*** DATA SUPPLIED

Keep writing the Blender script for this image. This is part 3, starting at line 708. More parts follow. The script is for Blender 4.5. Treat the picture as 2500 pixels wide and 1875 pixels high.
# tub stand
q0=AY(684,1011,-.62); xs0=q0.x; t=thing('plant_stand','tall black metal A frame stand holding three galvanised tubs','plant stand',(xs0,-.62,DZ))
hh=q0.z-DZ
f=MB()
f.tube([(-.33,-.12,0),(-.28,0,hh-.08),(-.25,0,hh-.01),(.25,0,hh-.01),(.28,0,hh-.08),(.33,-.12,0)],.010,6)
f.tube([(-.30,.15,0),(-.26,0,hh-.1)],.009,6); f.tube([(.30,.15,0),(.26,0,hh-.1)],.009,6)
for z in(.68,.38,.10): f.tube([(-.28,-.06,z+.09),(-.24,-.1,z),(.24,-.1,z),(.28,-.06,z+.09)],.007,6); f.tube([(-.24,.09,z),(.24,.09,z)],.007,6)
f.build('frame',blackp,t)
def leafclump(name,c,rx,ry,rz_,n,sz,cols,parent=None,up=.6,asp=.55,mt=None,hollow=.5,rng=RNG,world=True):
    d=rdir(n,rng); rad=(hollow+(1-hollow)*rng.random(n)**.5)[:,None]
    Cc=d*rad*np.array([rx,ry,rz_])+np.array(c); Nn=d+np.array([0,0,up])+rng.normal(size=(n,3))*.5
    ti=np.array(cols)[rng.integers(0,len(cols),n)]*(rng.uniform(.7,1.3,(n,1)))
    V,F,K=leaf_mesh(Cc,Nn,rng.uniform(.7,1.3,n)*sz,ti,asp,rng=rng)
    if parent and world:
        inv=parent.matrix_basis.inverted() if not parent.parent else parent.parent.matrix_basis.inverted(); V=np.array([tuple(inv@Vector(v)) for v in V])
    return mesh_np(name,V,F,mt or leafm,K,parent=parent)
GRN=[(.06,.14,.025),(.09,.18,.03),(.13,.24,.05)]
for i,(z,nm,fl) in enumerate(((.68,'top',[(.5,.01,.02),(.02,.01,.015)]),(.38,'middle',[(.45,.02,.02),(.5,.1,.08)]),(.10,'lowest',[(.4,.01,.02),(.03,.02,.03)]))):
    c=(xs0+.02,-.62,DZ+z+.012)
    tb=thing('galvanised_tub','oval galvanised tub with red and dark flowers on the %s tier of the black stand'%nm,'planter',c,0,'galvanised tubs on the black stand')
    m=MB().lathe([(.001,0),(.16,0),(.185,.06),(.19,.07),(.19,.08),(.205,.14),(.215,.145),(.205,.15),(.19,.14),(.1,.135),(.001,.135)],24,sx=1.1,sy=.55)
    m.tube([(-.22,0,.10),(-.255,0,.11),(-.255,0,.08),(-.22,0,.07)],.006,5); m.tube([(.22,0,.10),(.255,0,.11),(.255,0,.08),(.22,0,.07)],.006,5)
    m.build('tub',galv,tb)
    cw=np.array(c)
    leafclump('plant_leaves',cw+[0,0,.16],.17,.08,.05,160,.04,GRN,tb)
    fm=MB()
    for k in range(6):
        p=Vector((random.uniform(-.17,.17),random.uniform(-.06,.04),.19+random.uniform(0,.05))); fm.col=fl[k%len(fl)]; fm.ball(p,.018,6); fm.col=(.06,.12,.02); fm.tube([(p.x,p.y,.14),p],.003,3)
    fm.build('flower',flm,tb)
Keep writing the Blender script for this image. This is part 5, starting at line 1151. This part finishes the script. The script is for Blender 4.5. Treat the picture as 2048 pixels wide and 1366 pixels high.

******

#### STATED PROBLEM:
Using the data above, print every record exactly as shown.

#### RESPONSE:
Keep writing the Blender script for this image. This is part 3, starting at line 708. More parts follow. The script is for Blender 4.5. Treat the picture as 2500 pixels wide and 1875 pixels high.
# tub stand
q0=AY(684,1011,-.62); xs0=q0.x; t=thing('plant_stand','tall black metal A frame stand holding three galvanised tubs','plant stand',(xs0,-.62,DZ))
hh=q0.z-DZ
f=MB()
f.tube([(-.33,-.12,0),(-.28,0,hh-.08),(-.25,0,hh-.01),(.25,0,hh-.01),(.28,0,hh-.08),(.33,-.12,0)],.010,6)
f.tube([(-.30,.15,0),(-.26,0,hh-.1)],.009,6); f.tube([(.30,.15,0),(.26,0,hh-.1)],.009,6)
for z in(.68,.38,.10): f.tube([(-.28,-.06,z+.09),(-.24,-.1,z),(.24,-.1,z),(.28,-.06,z+.09)],.007,6); f.tube([(-.24,.09,z),(.24,.09,z)],.007,6)
f.build('frame',blackp,t)
def leafclump(name,c,rx,ry,rz_,n,sz,cols,parent=None,up=.6,asp=.55,mt=None,hollow=.5,rng=RNG,world=True):
    d=rdir(n,rng); rad=(hollow+(1-hollow)*rng.random(n)**.5)[:,None]
    Cc=d*rad*np.array([rx,ry,rz_])+np.array(c); Nn=d+np.array([0,0,up])+rng.normal(size=(n,3))*.5
    ti=np.array(cols)[rng.integers(0,len(cols),n)]*(rng.uniform(.7,1.3,(n,1)))
    V,F,K=leaf_mesh(Cc,Nn,rng.uniform(.7,1.3,n)*sz,ti,asp,rng=rng)
    if parent and world:
        inv=parent.matrix_basis.inverted() if not parent.parent else parent.parent.matrix_basis.inverted(); V=np.array([tuple(inv@Vector(v)) for v in V])
    return mesh_np(name,V,F,mt or leafm,K,parent=parent)
GRN=[(.06,.14,.025),(.09,.18,.03),(.13,.24,.05)]
for i,(z,nm,fl) in enumerate(((.68,'top',[(.5,.01,.02),(.02,.01,.015)]),(.38,'middle',[(.45,.02,.02),(.5,.1,.08)]),(.10,'lowest',[(.4,.01,.02),(.03,.02,.03)]))):
    c=(xs0+.02,-.62,DZ+z+.012)
    tb=thing('galvanised_tub','oval galvanised tub with red and dark flowers on the %s tier of the black stand'%nm,'planter',c,0,'galvanised tubs on the black stand')
    m=MB().lathe([(.001,0),(.16,0),(.185,.06),(.19,.07),(.19,.08),(.205,.14),(.215,.145),(.205,.15),(.19,.14),(.1,.135),(.001,.135)],24,sx=1.1,sy=.55)
    m.tube([(-.22,0,.10),(-.255,0,.11),(-.255,0,.08),(-.22,0,.07)],.006,5); m.tube([(.22,0,.10),(.255,0,.11),(.255,0,.08),(.22,0,.07)],.006,5)
    m.build('tub',galv,tb)
    cw=np.array(c)
    leafclump('plant_leaves',cw+[0,0,.16],.17,.08,.05,160,.04,GRN,tb)
    fm=MB()
    for k in range(6):
        p=Vector((random.uniform(-.17,.17),random.uniform(-.06,.04),.19+random.uniform(0,.05))); fm.col=fl[k%len(fl)]; fm.ball(p,.018,6); fm.col=(.06,.12,.02); fm.tube([(p.x,p.y,.14),p],.003,3)
    fm.build('flower',flm,tb)
Keep writing the Blender script for this image. This is part 5, starting at line 1151. This part finishes the script. The script is for Blender 4.5. Treat the picture as 2048 pixels wide and 1366 pixels high.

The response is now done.